Aristoteles’in Poetika kitabını bizde ilk çeviren İsmail Tunalı “metafor”u “mecaz” diye verir haklı olarak. Çünkü kavram her tür anlam aktarmasını içerdiği için Aristoteles’in teriminin bizdeki karşılığı “mecaz (değişmece)”  kavramıdır.

Terim, Antik Çağ’ın sonlarına doğru anlam daralmasına uğrar, yalnızca benzerlik (ben daha geniş bir ilişki biçimi olarak “örnekleme” diyorum) içeren aktarmalar, bir başka deyişle, Aristoteles’in salt “analoji”si, “orantı metaforu” için kullanılmaya başlanır. Cicero (MÖ. 106-43) “Metafor, tek sözcüğe daraltılmış kısa bir benzetmedir.” diye bir tanım yapar. Quintilian (M.S. 35-100) için ise “[Metafor], benzetmenin kısa bir formu”dur der. Aristoteles’in “metafor”u yerini “trope”a bırakmıştır artık.

Ama bu süreci, kavramdaki anlam daralmasını bilmeyen ya da göz ardı eden hemen herkes, sözcüğün kökenbilgisel (etimolojik) anlamını mutlaklaştırarak (“metafor”u  genel bir aktarma, “mecaz” karşılığı olarak) ele alır.

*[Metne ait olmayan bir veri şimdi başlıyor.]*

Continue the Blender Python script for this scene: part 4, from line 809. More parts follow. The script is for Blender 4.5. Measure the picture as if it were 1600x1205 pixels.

Böylece bu sözcüğün kök anlamını bütün zamanlar için bağlayıcı kılmış olur.

İki sonuç doğar buradan:

– “Trope” ve “figure” kavramları boşlukta bırakılmış, yok sayılmış olunur.

– Aristoteles’in “metafor”u ile Cicero ve Quintilian’dan Du Marsais (1676-1756) ve La Fontaine (1621-1695), oradan günümüzün gelen “metafor” birbirine karıştırılır.

“Metafor” kavramı (dolayısıyla terimi) “istiare” karşılığı olarak Tanzimat Dönemi’yle birlikte girer dilimize. 50’lerin sonlarından bu yana da ayrıca “eğretileme” terimi ile karşılanmaya başlanır.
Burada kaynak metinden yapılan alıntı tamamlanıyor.